# What is expected
From the entries below, reproduce exactly the lines from the one with "Reconstruct this image" through the one with "scene.render.resolution_y = 743", both included, without images.

········

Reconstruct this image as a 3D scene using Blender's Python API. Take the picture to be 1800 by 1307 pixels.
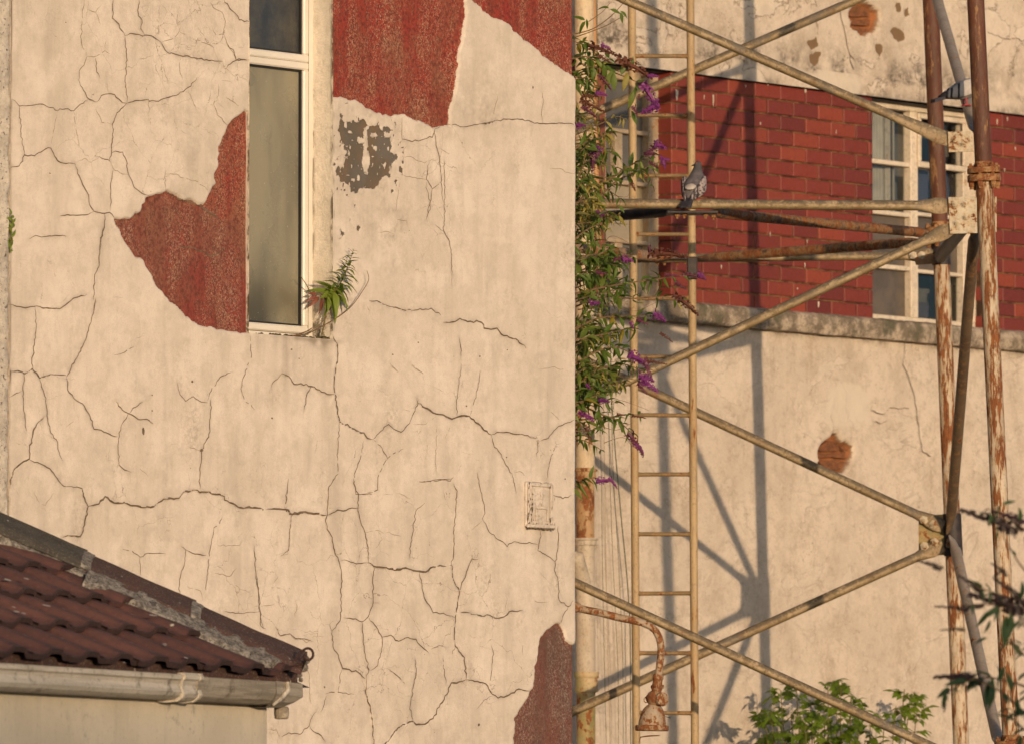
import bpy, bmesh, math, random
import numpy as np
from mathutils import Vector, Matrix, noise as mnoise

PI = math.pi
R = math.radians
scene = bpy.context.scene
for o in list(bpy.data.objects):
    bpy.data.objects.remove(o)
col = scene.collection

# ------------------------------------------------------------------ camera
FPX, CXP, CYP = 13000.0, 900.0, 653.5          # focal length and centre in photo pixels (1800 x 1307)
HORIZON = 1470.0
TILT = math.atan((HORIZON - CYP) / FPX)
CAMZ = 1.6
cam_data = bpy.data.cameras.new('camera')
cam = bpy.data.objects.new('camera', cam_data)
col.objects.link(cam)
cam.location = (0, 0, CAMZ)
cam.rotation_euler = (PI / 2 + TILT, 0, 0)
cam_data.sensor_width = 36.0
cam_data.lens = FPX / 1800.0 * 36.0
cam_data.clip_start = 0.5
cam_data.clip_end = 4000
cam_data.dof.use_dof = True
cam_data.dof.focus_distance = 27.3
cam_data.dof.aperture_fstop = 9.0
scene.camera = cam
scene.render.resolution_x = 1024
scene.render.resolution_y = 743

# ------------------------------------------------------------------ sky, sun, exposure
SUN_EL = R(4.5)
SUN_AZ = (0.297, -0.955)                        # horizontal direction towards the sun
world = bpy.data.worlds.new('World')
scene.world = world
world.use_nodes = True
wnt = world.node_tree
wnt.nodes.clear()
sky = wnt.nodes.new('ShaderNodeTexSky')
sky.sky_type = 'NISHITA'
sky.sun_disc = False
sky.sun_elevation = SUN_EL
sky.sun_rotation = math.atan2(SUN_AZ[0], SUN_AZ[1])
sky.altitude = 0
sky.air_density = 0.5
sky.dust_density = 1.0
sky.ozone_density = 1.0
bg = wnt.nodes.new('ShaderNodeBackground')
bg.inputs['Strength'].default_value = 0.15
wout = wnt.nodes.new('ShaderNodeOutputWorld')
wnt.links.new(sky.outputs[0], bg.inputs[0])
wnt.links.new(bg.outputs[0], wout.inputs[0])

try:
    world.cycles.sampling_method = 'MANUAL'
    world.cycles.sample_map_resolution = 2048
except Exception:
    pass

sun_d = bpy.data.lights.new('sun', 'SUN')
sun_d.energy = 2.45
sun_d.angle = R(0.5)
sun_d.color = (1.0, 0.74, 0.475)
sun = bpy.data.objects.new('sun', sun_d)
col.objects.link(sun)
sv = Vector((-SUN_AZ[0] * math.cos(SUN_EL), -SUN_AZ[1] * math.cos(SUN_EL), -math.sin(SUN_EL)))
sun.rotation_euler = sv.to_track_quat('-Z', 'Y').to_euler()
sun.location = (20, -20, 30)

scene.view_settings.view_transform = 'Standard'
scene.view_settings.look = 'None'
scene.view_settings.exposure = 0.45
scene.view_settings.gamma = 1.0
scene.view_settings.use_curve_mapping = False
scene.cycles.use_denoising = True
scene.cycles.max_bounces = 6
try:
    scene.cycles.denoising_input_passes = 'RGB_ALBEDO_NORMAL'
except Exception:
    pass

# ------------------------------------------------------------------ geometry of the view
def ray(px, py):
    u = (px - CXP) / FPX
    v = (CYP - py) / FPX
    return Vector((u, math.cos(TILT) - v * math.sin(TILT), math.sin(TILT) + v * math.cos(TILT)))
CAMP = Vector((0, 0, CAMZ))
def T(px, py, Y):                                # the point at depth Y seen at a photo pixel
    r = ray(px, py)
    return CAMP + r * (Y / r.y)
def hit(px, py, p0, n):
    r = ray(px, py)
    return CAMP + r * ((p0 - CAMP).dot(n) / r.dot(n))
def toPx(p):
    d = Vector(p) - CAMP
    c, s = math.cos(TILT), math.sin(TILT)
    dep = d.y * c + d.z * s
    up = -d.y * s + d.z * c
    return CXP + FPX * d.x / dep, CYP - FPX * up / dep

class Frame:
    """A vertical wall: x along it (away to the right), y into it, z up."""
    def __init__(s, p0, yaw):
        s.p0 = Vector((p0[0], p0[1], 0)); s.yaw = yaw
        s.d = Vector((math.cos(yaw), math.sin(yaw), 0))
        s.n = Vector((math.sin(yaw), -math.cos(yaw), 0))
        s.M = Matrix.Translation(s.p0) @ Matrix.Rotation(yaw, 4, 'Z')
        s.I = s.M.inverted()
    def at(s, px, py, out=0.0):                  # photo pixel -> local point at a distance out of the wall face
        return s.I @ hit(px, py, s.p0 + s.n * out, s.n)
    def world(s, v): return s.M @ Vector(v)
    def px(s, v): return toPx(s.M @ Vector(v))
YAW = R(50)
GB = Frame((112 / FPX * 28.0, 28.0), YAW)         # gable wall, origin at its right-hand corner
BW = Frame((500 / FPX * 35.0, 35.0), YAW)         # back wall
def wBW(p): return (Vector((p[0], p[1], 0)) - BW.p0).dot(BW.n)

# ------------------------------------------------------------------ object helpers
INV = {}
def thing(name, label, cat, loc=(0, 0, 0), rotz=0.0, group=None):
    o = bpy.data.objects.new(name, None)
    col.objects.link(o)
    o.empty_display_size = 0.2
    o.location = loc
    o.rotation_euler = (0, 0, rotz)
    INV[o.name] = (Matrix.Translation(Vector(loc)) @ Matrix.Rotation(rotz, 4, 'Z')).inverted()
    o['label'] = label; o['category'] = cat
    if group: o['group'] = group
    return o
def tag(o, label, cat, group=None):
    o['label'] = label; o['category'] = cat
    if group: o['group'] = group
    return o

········

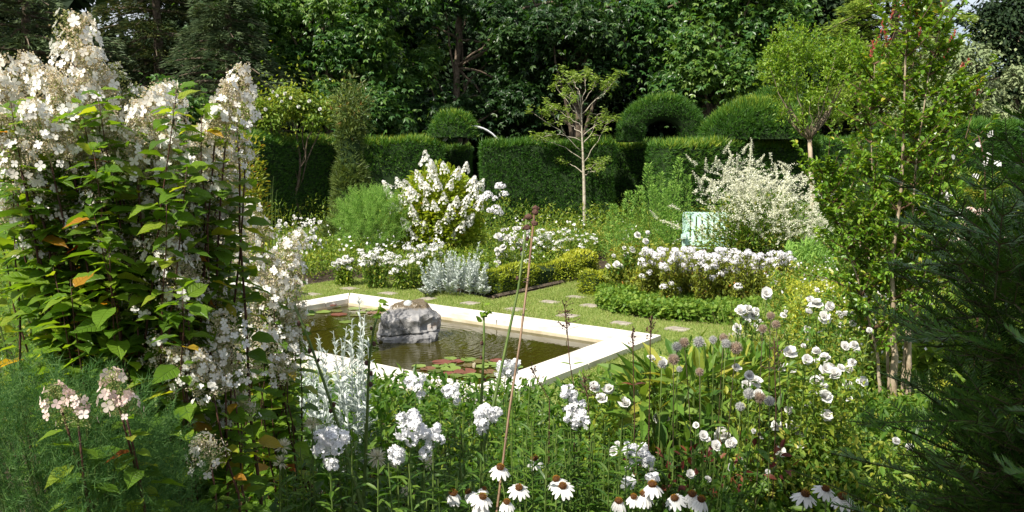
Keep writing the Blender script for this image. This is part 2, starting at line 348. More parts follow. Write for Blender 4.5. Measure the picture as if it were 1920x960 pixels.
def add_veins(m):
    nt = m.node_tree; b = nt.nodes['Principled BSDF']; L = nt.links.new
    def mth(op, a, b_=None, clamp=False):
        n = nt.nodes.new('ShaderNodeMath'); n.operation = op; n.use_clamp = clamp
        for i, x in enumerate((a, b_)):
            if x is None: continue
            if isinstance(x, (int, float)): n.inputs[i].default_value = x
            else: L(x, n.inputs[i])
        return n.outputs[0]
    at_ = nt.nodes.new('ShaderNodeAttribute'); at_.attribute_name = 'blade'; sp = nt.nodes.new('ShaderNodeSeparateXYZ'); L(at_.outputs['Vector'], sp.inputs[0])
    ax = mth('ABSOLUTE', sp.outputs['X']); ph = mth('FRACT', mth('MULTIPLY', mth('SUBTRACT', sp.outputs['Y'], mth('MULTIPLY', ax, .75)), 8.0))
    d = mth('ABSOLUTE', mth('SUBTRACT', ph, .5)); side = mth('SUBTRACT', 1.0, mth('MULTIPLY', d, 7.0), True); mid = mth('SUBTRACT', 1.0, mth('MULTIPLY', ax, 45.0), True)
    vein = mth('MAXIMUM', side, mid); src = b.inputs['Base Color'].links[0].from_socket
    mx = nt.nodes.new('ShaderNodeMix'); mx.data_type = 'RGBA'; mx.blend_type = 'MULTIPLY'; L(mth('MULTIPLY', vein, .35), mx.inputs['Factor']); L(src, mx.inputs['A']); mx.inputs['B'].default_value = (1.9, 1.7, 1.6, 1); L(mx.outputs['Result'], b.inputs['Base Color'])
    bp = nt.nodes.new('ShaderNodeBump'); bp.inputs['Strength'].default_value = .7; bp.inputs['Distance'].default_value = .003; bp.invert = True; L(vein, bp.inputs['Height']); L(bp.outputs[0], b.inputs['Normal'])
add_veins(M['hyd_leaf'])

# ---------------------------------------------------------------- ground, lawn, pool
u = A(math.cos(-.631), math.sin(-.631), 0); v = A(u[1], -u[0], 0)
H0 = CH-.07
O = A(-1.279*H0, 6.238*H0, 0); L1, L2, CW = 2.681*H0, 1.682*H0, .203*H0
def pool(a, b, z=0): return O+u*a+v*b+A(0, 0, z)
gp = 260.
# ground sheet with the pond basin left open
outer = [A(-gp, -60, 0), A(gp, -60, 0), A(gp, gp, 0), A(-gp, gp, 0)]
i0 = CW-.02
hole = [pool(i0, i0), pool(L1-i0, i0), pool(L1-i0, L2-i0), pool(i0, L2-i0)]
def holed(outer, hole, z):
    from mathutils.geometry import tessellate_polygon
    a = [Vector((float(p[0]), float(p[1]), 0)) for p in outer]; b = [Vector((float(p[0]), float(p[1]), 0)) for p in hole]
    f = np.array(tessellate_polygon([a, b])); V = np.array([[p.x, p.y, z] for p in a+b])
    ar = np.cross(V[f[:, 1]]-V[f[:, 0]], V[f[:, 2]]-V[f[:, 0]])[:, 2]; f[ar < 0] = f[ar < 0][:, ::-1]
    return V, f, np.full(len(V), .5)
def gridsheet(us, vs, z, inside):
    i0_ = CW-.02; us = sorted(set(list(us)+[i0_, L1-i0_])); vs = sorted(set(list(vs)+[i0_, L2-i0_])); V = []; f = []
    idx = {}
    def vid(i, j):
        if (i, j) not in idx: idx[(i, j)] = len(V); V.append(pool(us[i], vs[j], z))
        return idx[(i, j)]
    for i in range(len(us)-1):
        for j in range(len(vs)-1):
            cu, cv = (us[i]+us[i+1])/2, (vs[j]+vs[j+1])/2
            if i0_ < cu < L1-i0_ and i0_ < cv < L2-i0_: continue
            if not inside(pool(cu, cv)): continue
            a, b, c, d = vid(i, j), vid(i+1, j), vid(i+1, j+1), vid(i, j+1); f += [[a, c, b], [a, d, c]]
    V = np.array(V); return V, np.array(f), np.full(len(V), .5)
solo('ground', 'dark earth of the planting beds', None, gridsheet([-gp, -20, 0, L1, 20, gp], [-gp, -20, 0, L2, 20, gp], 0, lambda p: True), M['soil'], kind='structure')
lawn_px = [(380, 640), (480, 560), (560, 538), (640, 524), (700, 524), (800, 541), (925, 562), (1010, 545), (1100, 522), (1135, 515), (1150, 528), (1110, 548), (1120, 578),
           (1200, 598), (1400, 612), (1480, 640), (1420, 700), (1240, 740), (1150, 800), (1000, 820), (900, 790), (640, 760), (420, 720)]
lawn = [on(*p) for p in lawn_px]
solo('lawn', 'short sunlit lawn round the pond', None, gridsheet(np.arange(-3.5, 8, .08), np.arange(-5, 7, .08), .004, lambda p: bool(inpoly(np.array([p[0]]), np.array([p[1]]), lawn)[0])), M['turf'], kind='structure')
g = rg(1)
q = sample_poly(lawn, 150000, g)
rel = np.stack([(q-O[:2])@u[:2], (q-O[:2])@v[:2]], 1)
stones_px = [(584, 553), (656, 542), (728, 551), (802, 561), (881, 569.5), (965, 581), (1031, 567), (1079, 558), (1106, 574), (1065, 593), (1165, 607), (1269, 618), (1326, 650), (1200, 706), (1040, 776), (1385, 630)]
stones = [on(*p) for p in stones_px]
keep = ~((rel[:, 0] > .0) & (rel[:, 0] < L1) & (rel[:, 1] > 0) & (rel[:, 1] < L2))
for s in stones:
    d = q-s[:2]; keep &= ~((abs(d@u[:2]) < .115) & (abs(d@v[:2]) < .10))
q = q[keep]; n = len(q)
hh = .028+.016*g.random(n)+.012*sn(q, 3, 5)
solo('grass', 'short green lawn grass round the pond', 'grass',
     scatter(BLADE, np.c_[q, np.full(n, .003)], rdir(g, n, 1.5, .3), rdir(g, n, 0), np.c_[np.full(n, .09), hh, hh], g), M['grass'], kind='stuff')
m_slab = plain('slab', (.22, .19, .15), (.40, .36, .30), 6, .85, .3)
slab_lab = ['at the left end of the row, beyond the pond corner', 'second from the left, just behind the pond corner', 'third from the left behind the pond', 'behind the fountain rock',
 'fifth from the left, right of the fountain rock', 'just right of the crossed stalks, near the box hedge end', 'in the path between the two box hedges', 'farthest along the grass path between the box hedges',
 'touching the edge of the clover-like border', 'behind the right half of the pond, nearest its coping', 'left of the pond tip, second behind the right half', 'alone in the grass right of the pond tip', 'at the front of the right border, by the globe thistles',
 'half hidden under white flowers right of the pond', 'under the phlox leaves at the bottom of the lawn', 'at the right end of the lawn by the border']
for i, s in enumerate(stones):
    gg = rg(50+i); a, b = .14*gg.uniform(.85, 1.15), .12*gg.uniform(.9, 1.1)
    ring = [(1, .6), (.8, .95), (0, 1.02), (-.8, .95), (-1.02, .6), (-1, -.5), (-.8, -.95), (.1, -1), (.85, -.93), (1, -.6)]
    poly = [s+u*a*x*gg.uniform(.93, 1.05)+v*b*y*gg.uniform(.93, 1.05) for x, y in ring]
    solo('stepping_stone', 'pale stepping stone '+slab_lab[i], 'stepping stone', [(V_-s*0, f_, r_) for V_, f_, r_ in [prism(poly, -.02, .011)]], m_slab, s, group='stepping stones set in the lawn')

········

# The response
Reconstruct this image as a 3D scene using Blender's Python API. Take the picture to be 1800 by 1307 pixels.
import bpy, bmesh, math, random
import numpy as np
from mathutils import Vector, Matrix, noise as mnoise

PI = math.pi
R = math.radians
scene = bpy.context.scene
for o in list(bpy.data.objects):
    bpy.data.objects.remove(o)
col = scene.collection

# ------------------------------------------------------------------ camera
FPX, CXP, CYP = 13000.0, 900.0, 653.5          # focal length and centre in photo pixels (1800 x 1307)
HORIZON = 1470.0
TILT = math.atan((HORIZON - CYP) / FPX)
CAMZ = 1.6
cam_data = bpy.data.cameras.new('camera')
cam = bpy.data.objects.new('camera', cam_data)
col.objects.link(cam)
cam.location = (0, 0, CAMZ)
cam.rotation_euler = (PI / 2 + TILT, 0, 0)
cam_data.sensor_width = 36.0
cam_data.lens = FPX / 1800.0 * 36.0
cam_data.clip_start = 0.5
cam_data.clip_end = 4000
cam_data.dof.use_dof = True
cam_data.dof.focus_distance = 27.3
cam_data.dof.aperture_fstop = 9.0
scene.camera = cam
scene.render.resolution_x = 1024
scene.render.resolution_y = 743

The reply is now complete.